L’ulteriore passo indietro del Tesoro nella banca più antica del mondo, per far posto, tra gli altri, a nuovi soci battenti bandiera tricolore, è positiva e importante al tempo stesso. Ora però bisogna guardare oltre e capire se Siena rimarrà sulle sue gambe o finirà in sposa. Conversazione con Angelo De Mattia, editorialista ed ex dirigente di Bankitalia
A 48 ore dal nuovo colpo di manovella del Tesoro sul Monte dei Paschi, è tempo di riflessioni. Premessa. La vendita di un altro 15% della banca più antica del mondo, segna un punto di svolta nella politica industriale del governo sul versante senese. Sì, perché se non altro la cessione della quota e annesso premio, orchestrata dal ministro dell’Economia, Giancarlo Giorgetti in raccordo con Bankitalia e Bce, porta in dote un risvolto non banale: blindare uno degli asset più pregiati del sistema Italia, ricorrendo al mercato e a investitori italiani e fermando ipotetiche mire francesi su Rocca Salimbeni. Questa indubbiamente risanata dopo due anni di gestione di Luigi Lovaglio (Mps ha chiuso i primi nove mesi dell’anno con un utile di 1,57 miliardi di euro, in crescita del 68,6% rispetto allo stesso periodo del 2023).
Il Tesoro è a questo punto sceso dal 26,7 all’11,7%, incassando altri 1,1 miliardi. Banco Bpm e Anima si sono fatti spazio nell’istituto senese, portandosi nell’insieme al 9%. Al loro fianco, un duo di imprenditori italiani costruisce un presidio nazionale nel capitale della banca toscana: fra loro la cassaforte Delfin dei Del Vecchio e il gruppo Caltagirone, che hanno acquistato il 3,5% del Monte a testa, investendo nel complesso circa 500 milioni. Un nuovo assetto che, spiega a Formiche.net, Angelo De Mattia, editorialista e grande esperto di cose bancarie, è il risultato di una regia tutto sommato sapiente e apre la strada a due scenari.
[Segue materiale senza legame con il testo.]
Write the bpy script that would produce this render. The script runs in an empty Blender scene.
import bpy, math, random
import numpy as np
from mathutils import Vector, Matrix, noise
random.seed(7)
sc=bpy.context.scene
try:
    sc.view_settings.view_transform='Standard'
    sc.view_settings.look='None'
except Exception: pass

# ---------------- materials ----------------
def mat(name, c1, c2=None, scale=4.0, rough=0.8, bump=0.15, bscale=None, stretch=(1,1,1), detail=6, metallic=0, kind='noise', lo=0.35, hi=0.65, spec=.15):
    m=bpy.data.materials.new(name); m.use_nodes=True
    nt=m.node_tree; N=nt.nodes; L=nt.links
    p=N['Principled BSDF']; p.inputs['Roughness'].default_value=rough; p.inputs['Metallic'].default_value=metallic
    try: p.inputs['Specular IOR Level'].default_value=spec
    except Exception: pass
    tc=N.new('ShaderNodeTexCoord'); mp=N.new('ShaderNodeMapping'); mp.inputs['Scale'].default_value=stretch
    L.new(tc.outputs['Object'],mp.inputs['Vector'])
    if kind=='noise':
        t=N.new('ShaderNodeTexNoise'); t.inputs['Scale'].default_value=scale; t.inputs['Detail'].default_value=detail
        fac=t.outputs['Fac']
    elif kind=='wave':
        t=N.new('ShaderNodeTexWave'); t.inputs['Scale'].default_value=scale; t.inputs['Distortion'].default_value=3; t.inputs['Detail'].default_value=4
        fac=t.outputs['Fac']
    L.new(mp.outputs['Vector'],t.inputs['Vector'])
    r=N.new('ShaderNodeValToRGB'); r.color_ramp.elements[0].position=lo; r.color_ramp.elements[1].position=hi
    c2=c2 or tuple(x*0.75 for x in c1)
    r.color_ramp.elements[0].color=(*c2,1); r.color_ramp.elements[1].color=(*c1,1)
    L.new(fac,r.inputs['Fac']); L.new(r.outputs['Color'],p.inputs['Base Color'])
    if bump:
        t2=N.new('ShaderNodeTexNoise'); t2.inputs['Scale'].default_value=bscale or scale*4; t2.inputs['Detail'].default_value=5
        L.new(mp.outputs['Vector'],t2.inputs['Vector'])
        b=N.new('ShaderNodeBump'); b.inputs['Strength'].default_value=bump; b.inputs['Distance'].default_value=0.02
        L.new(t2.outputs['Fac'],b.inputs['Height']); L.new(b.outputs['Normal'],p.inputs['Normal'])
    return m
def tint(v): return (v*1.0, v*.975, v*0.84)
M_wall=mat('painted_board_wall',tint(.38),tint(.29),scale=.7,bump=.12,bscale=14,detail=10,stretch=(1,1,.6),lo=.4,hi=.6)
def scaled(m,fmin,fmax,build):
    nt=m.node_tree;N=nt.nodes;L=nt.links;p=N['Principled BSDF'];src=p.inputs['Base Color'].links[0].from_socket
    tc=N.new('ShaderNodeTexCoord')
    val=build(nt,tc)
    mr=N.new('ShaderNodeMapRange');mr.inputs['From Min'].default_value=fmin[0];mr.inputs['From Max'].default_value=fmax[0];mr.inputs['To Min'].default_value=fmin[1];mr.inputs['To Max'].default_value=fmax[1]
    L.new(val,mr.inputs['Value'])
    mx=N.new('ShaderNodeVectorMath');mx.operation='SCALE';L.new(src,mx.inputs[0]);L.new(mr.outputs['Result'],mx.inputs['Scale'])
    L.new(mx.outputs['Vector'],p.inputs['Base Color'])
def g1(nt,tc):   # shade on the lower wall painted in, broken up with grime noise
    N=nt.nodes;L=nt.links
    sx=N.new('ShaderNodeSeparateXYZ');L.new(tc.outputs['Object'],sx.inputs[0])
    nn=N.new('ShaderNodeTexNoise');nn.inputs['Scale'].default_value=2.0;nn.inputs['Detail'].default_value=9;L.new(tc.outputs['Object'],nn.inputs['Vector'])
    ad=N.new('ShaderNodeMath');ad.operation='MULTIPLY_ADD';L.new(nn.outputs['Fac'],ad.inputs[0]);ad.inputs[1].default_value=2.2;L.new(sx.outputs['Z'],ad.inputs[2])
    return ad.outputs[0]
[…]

“L’operazione messa in campo dal Tesoro mi pare tutto sommato positiva e importante. Il Mef rimarrà primo azionista, questo non è un elemento secondario. Ma certamente, questo nuovo riassetto nel capitale va letto in due direzioni”, premette De Mattia. “Da una parte possiamo immaginare una banca stand alone, con un azionariato importante ma indipendente, sulle proprie gambe, insomma. La seconda ipotesi è quella che vede il Monte dei Paschi attraversare l’attuale fase, anche grazie al risanamento in atto, per poi arrivare a un’aggregazione, verosimilmente con Banco Bpm”.
Secondo De Mattia, “questo secondo scenario non potrebbe non tenere conto dei due nuovi azionisti privati forti (Caltagirone e Delfin, ndr). Per questo, al netto dell’operazione appena conclusa, vanno ancora chiariti alcuni aspetti sul futuro di Mps e sul ruolo del Tesoro al suo interno. Giorgetti ha detto che questo riassetto è stato condotto senza fare rumore, con serietà e nel silenzio e questo va bene. Però poi, la riservatezza può coabitare con un’informazione più di carattere generale, se non altro opportuna. Detto questo, partendo dalla mia premessa e cioè che il mio giudizio su questa operazione è positivo, mi chiedo ora, quale il futuro di Siena? Da sola, con condizioni di stabilità? Oppure un’aggregazione? Su questo ora bisogna lavorare”.
De Mattia poi chiama in causa anche un’altra grande partita, destinata insieme a Mps, a riaccendere il risiko bancario, quella tra Unicredit e Commerzbank. “Il governo tedesco è primo azionista di Commerzbank, c’è un punto di congiunzione con Siena, dove il Tesoro è ancora il principale socio. Questo per dire che il futuro di Monte dei Paschi, così come quello di Commerzbank, passerà proprio per le decisioni prese dai rispettivi governi”. E sempre sulle attenzioni di Unicredit verso la banca tedesca, De Mattia si chiede: “Se Unicredit guarda al centro e forse al nord dell’Europa seguendo un percorso da tempo avviato, ci si potrà pur chiedere chi penserà al Mezzogiorno anche tra i grandi istituti? Chi vorrà scegliere un terreno di competizione proprio nel Sud di pari passo con gli sviluppi della politica economica e con il rilancio, finalmente, della politica industriale?”.